There was a sky tram that went across the river and up the cliffs on the other side to an old castle. And behind it an old hotel or something like that. A very quaint building. There was a market of some kind in the area but it wasn’t open yet. So just a series of white tents closed up. But it looked like something that would be fun to visit.
We got on our assigned bus and headed through town briefly, then across the river and along the other bank for 10 minutes or so. There were two ladies in front of us who didn’t know each other and so we got to listen to the one pretty much tell the other her life story during the trip. My favorite part was when she looked over and saw the river and said “oh, is that the Rhine?” Well gee, we’ve been sailing up it for days now. We clearly crossed it, then took a right and haven’t done anything but follow it since. So yeah, if I had to hazard a guess, I’d say that’s probably the Rhine. It was *very* hard not to voice this out loud but I did not.
My other favorite comments was when she said it was too bad they let the trees grow up high and block the view. Yeah, damn Germans, always trying to ruin things for us tourists. Seeing as the goal was probably to block the view of the highway from the houses down below, I figured it was probably reasonable. But again, I did not speak this out loud (well, quietly to Marion, but not to them.)
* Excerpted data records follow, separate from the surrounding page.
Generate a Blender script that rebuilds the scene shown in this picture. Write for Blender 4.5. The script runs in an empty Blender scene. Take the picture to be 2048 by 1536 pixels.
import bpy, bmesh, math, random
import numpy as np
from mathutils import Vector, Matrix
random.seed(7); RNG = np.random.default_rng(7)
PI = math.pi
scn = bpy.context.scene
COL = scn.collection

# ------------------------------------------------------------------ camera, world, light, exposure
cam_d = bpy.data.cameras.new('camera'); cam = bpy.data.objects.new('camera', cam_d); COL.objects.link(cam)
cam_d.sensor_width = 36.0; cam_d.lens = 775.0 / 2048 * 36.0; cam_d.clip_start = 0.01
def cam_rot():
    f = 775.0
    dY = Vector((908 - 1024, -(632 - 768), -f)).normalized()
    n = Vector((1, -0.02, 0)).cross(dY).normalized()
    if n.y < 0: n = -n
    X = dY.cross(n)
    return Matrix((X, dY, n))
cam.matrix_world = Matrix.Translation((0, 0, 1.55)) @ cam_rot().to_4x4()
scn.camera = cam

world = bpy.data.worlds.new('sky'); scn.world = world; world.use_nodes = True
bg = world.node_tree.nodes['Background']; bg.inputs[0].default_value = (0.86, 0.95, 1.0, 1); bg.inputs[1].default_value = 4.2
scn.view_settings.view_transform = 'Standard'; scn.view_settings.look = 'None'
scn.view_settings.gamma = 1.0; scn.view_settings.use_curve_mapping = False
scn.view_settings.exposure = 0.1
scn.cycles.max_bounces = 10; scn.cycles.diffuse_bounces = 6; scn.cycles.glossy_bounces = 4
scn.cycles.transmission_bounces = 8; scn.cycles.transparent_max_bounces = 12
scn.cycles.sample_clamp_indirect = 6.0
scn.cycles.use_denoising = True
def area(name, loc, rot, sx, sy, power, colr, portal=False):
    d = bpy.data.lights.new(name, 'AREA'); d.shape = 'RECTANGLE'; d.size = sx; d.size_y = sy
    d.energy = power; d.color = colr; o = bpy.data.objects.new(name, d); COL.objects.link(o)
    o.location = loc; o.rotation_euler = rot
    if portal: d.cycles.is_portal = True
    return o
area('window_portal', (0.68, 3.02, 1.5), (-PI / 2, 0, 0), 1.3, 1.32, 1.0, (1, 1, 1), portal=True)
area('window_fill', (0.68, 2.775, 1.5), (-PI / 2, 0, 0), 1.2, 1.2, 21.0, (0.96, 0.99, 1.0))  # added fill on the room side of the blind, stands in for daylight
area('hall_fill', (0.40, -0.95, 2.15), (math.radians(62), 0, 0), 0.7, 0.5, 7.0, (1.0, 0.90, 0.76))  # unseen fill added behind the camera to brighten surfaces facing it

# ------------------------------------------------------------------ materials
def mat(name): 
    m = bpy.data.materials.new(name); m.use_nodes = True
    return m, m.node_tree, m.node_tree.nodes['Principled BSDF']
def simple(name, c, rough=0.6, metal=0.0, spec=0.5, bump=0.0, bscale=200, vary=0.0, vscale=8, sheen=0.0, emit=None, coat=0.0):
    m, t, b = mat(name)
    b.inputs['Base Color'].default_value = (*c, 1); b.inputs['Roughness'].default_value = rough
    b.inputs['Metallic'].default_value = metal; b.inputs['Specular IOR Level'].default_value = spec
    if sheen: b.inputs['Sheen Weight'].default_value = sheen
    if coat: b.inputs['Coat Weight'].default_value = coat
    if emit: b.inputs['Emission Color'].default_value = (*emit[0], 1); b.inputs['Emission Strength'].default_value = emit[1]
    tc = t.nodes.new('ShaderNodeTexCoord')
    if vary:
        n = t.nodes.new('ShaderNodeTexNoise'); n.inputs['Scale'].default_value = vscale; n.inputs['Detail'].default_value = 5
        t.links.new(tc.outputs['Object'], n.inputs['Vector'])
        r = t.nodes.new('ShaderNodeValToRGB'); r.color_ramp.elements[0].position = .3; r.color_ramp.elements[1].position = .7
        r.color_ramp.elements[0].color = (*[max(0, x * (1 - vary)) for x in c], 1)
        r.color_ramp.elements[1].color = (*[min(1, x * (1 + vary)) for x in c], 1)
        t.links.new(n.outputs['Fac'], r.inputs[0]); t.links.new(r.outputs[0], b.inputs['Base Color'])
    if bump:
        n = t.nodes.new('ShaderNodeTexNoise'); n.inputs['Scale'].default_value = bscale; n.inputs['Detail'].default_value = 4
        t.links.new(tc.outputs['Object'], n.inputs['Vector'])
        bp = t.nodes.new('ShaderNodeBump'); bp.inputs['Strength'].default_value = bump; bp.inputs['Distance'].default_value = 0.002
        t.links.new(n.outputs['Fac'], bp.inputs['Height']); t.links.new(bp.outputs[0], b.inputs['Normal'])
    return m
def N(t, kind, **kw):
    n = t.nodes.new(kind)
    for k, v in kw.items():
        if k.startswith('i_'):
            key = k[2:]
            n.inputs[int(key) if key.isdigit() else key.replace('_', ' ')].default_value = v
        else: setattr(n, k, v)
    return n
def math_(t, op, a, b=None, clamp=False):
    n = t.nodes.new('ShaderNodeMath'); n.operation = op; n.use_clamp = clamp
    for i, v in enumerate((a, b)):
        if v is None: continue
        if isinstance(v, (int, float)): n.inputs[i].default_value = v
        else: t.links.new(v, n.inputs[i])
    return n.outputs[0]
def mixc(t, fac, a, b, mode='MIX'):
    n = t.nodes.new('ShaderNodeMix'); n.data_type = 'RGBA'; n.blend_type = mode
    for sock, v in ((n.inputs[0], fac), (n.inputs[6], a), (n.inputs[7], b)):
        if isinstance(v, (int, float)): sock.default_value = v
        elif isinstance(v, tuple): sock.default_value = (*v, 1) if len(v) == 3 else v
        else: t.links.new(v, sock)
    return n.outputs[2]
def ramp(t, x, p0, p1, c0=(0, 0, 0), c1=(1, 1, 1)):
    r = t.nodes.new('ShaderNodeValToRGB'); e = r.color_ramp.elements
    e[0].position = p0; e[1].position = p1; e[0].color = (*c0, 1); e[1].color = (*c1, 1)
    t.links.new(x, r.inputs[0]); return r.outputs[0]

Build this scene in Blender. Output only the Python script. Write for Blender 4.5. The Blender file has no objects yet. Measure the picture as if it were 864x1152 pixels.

The castle sits on a hilltop or crag above the town of Braubach, which was a very quaint little village that would have been fun to wander, but not on the agenda. We drove up to the base of the crag and then climbed the hill up to the castle itself. Not a bad climb for us 50 year olds. A bit of an adventure for some of the older folks. But I think everyone made it. The program director had done his best to dissuade the more feeble among us from attempting it and that seemed to have worked.
The castle is quite impressive. It’s the only castle along the Rhine (and there are MANY) that has not been destroyed in some way or abandoned since it was built. So it was in good shape. Our first stop on the tour was the display of family crests of the people who have owned it. Pretty much a series of ‘owned by this family, lost a war, ceded it to this family’ etc. for 1200 years. It was built in stages, as most old things around here were – a central keep, then additional walls and outer buildings.
Our tour was given by Dieter (who did not dance the German dances – a reference to an SNL skit by Mike Myers if you’re not familiar – Google it). He was much better than yesterday’s guide. I enjoyed his accent. He was a bit severe, in the way Germans speaking English often are, but entertaining. Until at one point during the tour he said “where is everyone from? Mostly Americans?” Then sort of grunted under his breath and muttered ‘mostly Americans…’. Which did not endear him to us and lowered our opinion of him a few notches.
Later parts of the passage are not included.